Filme assistido durante o Festival de Sundance 2022
Na imensidão da floresta Amazônica, uma pequena comunidade indígena resiste a um Brasil precário onde invasores são celebrados e discursos extremistas são propagados. Cercados pela solar extensão de uma das áreas mais importantes do nosso país, a tribo Uru-Eu-Wau-Wau luta para manter sua ancestralidade e garantir seu futuro em uma terra que – gradativamente – é dizimada por desmatamentos ilegais e grileiros. E nesse território sem lei, o documentarista Alex Pritz se esconde entre galhos secos de uma mata viva, a fim de registrar uma história que há muito tempo precisava ser contada.

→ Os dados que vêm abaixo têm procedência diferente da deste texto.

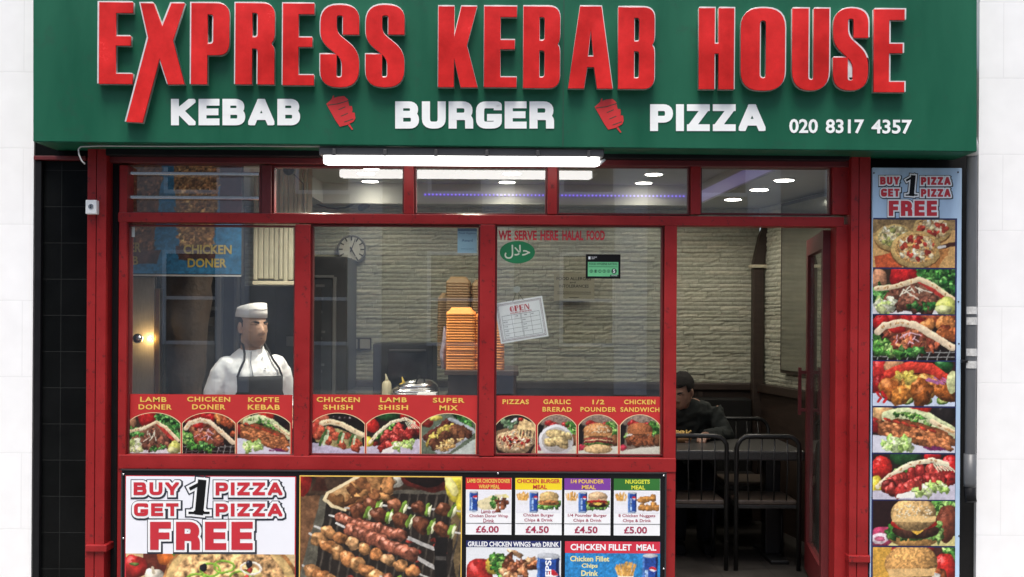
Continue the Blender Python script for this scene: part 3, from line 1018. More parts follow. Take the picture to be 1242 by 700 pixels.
def pic_grill(w, h, seed=15):
    cv = Cv(w, h, (38, 32, 28), seed, 2, .066, 1.277)
    cv.poly([(0, .2), (.13, .22), (.13, .4), (0, 1.1)], (120, 82, 54), .3)
    cv.poly([(0, 0), (1, 0), (1, .2), (0, .25)], (64, 46, 34), .4)
    cv.poly([(.92, .2), (1, .2), (1, 1.3), (.99, 1.3)], (110, 90, 60), .3)
    cv.poly([(.13, .24), (.17, .24), (.06, 1.3), (0, 1.3), (0, 1.0)], (96, 92, 78), .2)
    for i in range(16):                                     # bars of the grill
        x = .12 + i * .058
        cv.stroke([(x + .1, .2), (x - .04, 1.3)], .012, (70, 62, 54), .4)
    for i in range(40):
        cv.blob(.3 + cv.rg.rand() * .6, .5 + cv.rg.rand() * .75, .02, .014, (150, 50, 40), sh=.4, tex=.6)
    cv.poly([(.16, .19), (.92, .19), (.92, .225), (.16, .225)], (90, 84, 72), .3)
    cv.blob(.01, .08, .06, .12, (190, 36, 30), spec=.4)     # tomatoes, pepper mill
    cv.poly([(.09, 0), (.17, 0), (.15, .1), (.18, .2), (.07, .2), (.1, .1)], (66, 34, 24), .3)
    cv.blob(.12, .05, .04, .025, (150, 90, 60)); cv.blob(.35, .02, .06, .04, (200, 36, 30), spec=.4)
    cv.blob(.58, .09, .06, .055, (226, 220, 200), tex=.15); cv.blob(.58, .11, .02, .02, (180, 160, 130))
    cv.blob(.79, .03, .17, .12, (120, 40, 30)); cv.blob(.79, .02, .15, .09, (40, 24, 22))
    for i in range(16): cv.blob(.67 + (i % 8) * .033, .01 + (i // 8) * .06, .023, .021, (38, 18, 20), spec=.5)
    cv.blob(.97, .15, .06, .11, (226, 206, 60), sh=.35); cv.blob(.94, .14, .03, .07, (244, 232, 140), -.5, sh=.3); cv.blob(1.0, .33, .03, .09, (214, 196, 50))
    # the bread wrap at the back
    cv.poly([(.15, .26), (.2, .18), (.4, .03), (.56, .06), (.58, .22), (.42, .4), (.22, .36)], (196, 150, 96), .35)
    cv.scatter([(.2, .24), (.4, .08), (.55, .1), (.55, .24), (.4, .34), (.24, .33)], 26, .06, [(150, 100, 56), (176, 122, 70), (120, 74, 42)], .4, .6, .35, asp=(.4, .7))
    cv.stroke([(.4, .02), (.3, .12), (.17, .22), (.15, .28), (.2, .34), (.28, .38)], .018, (236, 214, 166), .1)
    # skewers
    def skewer(a, b, cols, n, r, veg=False):
        cv.stroke([a, b], .012, (196, 192, 184), .2)
        P0, P1 = np.array(a), np.array(b)
        for i in range(n):
            t = .12 + .72 * i / max(1, n - 1)
            p = P0 + (P1 - P0) * t
            cv.blob(p[0], p[1], r * 1.05, r * .85, np.array(cols[i % len(cols)]) * cv.rg.uniform(.85, 1.1), .5, .18, .6, .35, ts=40, spec=.3)
            if veg and i < n:
                cv.blob(p[0] + r * 1.05, p[1] + .01, r * .34, r * .85, (130, 170, 60), .35, .3, .5, .3)
                cv.blob(p[0] + r * 1.3, p[1] + .02, r * .2, r * .7, (226, 226, 180), .35, .3, .4, .2)
    skewer((.36, .32), (1.0, .38), [(126, 72, 46), (146, 88, 58), (108, 60, 40)], 4, .05, True)
    skewer((.28, .36), (1.0, .59), [(136, 76, 48), (116, 64, 42)], 5, .055, True)
    def kofta(a, b, h0, h1, r):
        cv.stroke([a, h0], .014, (200, 196, 188), .2); cv.stroke([h1, b], .024, (176, 172, 166), .15)
        P0, P1 = np.array(h0), np.array(h1)
        for i in range(15):
            p = P0 + (P1 - P0) * i / 14
            cv.blob(p[0], p[1], r * 1.15, r, np.array((158, 88, 64)) * cv.rg.uniform(.85, 1.12), .4, .15, .6, .35, ts=45, spec=.35)
    kofta((.18, .43), (.85, .74), (.25, .455), (.63, .61), .034)
    kofta((.22, .5), (.85, .92), (.32, .56), (.7, .79), .042)
    skewer((.09, .53), (.82, 1.02), [(206, 142, 84), (190, 120, 66), (216, 160, 104)], 8, .044)
    skewer((.06, .6), (.56, 1.08), [(210, 148, 88), (196, 126, 70)], 7, .052)
    skewer((.02, .9), (.5, 1.3), [(206, 142, 84), (190, 120, 66)], 7, .05)
    skewer((.5, 1.0), (.95, 1.3), [(136, 76, 48), (116, 64, 42)], 5, .05, True)
    cv.poly([(.84, .62), (.92, .62), (.92, 1.1), (.84, 1.1)], (22, 20, 20), .1)
    cv.poly([(.845, .8), (.915, .8), (.915, .84), (.845, .84)], (70, 66, 62), .1)
    return cv

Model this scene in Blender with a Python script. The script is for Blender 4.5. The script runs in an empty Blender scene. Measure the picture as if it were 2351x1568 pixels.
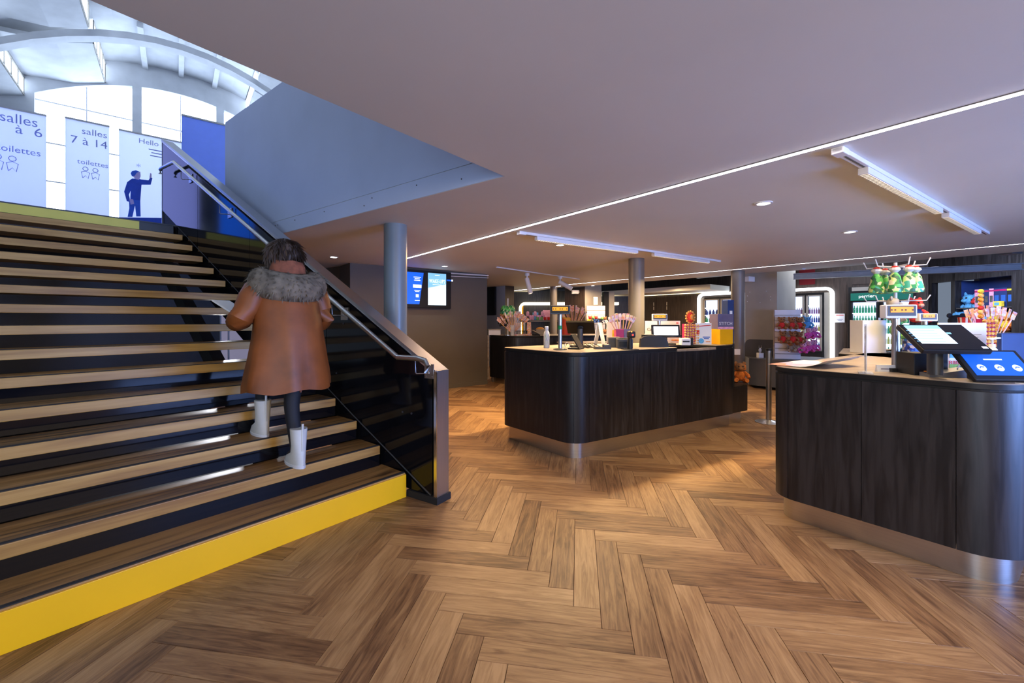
import bpy, bmesh, math, random
from mathutils import Vector, Matrix
random.seed(7)
PI = math.pi
S = bpy.context.scene
C = S.collection
# ---------------------------------------------------------------- camera, world, exposure
F, CX, HY, CH = 960.0, 1175.5, 735.0, 1.38      # focal length in px of a 2351 px frame, eye height 1.38 m
cd = bpy.data.cameras.new('camera'); cam = bpy.data.objects.new('camera', cd); C.objects.link(cam)
cam.location = (0, 0, CH); cam.rotation_euler = (PI/2, 0, 0)
cd.sensor_fit = 'HORIZONTAL'; cd.sensor_width = 36; cd.lens = 36*F/2351
cd.shift_y = -(784-HY)/2351; cd.clip_start = .05; cd.clip_end = 200
S.camera = cam
w = bpy.data.worlds.new('world'); S.world = w; w.use_nodes = True
bg = w.node_tree.nodes['Background']; bg.inputs[0].default_value = (.62, .76, 1, 1); bg.inputs[1].default_value = .25
S.view_settings.view_transform = 'Standard'; S.view_settings.look = 'None'
S.view_settings.gamma = 1; S.view_settings.use_curve_mapping = False
S.view_settings.exposure = 0.16
try:
    S.cycles.use_denoising = True; S.cycles.max_bounces = 8; S.cycles.diffuse_bounces = 4
    S.cycles.sample_clamp_indirect = 6; S.cycles.caustics_reflective = False; S.cycles.caustics_refractive = False
except Exception: pass

def at(px, py, Y): return Vector(((px-CX)/F*Y, Y, CH+(HY-py)/F*Y))
def on(px, py, z=0.0):
    Y = F*(CH-z)/(py-HY); return Vector(((px-CX)/F*Y, Y, z))
D1 = Vector((.625, -.781, 0)); D2 = Vector((.781, .625, 0))       # building axes
def hp(q, t, z): return Vector((q*.781-t*.625, q*.625+t*.781, z))   # hall coordinates
def px2q(px, py, T):
    tx = (px-CX)/F; s = T/(-.625*tx+.781); return s*(.781*tx+.625), CH+s*(HY-py)/F
def ang(d): return math.atan2(d[1], d[0])

def area(name, loc, target, sx, sy, power, col, spread=PI):
    l = bpy.data.lights.new(name, 'AREA'); l.shape = 'RECTANGLE'; l.size = sx; l.size_y = sy
    l.energy = power; l.color = col; l.spread = spread
    o = bpy.data.objects.new(name, l); C.objects.link(o); o.location = loc
    o.rotation_euler = (Vector(target)-Vector(loc)).to_track_quat('-Z', 'Y').to_euler(); return o
def spot(name, loc, target, power, col, angle=60, blend=.5, r=.04):
    l = bpy.data.lights.new(name, 'SPOT'); l.energy = power; l.color = col; l.spot_size = math.radians(angle)
    l.spot_blend = blend; l.shadow_soft_size = r
    o = bpy.data.objects.new(name, l); C.objects.link(o); o.location = loc
    o.rotation_euler = (Vector(target)-Vector(loc)).to_track_quat('-Z', 'Y').to_euler(); return o
WARM = (1, .66, .36); COOL = (.45, .62, 1); DAY = (.62, .76, 1)
# daylight from the entrance glazing behind the viewer on the right
area('entrance_daylight', (6.2, -1.0, 1.1), (2.8, 1.3, 2.4), 2.8, 1.9, 470, (.22, .40, 1))
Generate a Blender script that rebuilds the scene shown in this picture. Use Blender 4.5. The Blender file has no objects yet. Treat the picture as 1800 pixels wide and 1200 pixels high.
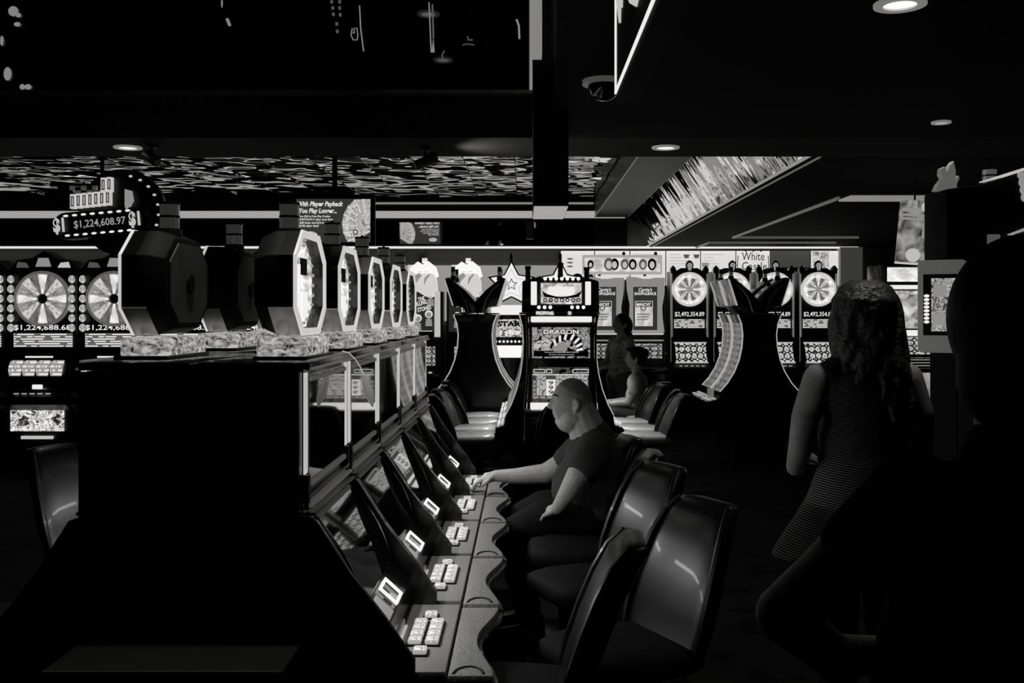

The Territory traz três vertentes narrativas, que ajudam a audiência a dimensionar a grandeza da questão indígena que envolve uma das florestas mais importantes do mundo. À medida em que tenta compreender os grileiros, que sem instrução e com poucos recursos invadem uma área protegida, o cineasta acompanha Bitaté, um jovem índio que assume a missão de liderar sua comunidade. Entre esses dois lados de uma mesma moeda, ainda temos a voraz ativista Neidinha – uma mulher sem medo da morte – e Sérgio, que nos é apresentado como um caseiro simples que sonha em ter o seu pequeno pedaço de chão, para garantir a sobrevivência da sua família. Disposto a montar uma associação de pequenos produtores de Rio Bonito, ele peleja ao lado de um grupo de homens que insistem em desmatar um terreno que nunca lhes pertenceu.
Entre anseios dignos e um desejo de sair da miséria que movimenta esses quatro perfis, existe um país que não parece ter sido feito para os seus. The Territory evidencia mundialmente como uma má gestão pública e uma indiferença às questões sociais estão custando o sangue e a dignidade do povo brasileiro. E como forasteiro que veio da África do Sul, Pritz traz um olhar apurado e necessário, vindo de alguém que não possui nenhuma agenda de caráter duvidoso. Como um contador de histórias que aqui se apresenta, ele narra a peleja dos índios, escuta os sonhos dos grileiros e acompanha a jornada de um senhor simples em busca do seu pé de meia.
Trazendo Darren Aronofsky como o seu “padrinho” – produzindo o documentário ao lado de outros nomes como o do brasileiro Gabriel Uchida -, o diretor se alia a um dos maiores cineastas do cinema contemporâneo a fim de garantir que a voz do povo indígena seja devida e globalmente ouvida. Com uma produção riquíssima e intimista, que acompanha o dia-a-dia de todos os seus personagens, The Territory é uma denúncia ampla que não mede esforços em mostrar a ineficiência e incompetência da Funai, à medida em que pondera sobre o circo dos horrores em que o Brasil foi colocado desde sua última eleição presidencial. Com o foco objetivo de trazer à luz tudo aquilo que por tanto tempo permaneceu nas trevas, o filme é uma experiência que gera sentimentos dúbios para nós, brasileiros.
Constrangedora, dolorosa, mas também revigorante, a produção é eficaz em abrir os olhos do público, sendo ainda capaz de celebrar a beleza dos povos ancestrais que fazem parte da fundação do nosso Brasil. Emocionante e bem apurado, o documentário com ares de suspense ainda conta com uma riquíssima bagagem de material em vídeo coletada pela própria tribo Uru-Eu-Wau-Wau. Com uma fotografia que exala a exuberância da Floresta Amazônica – em meio a uma devastação sem precedentes -, The Territory é um dos documentários mais necessários lançados nos últimos anos. Tecnicamente brilhante e socialmente necessário, ele é um alerta global para tempos sombrios. E de quebra, ainda pode se tornar um grito de esperança brasileiro na temporada de premiações de 2023.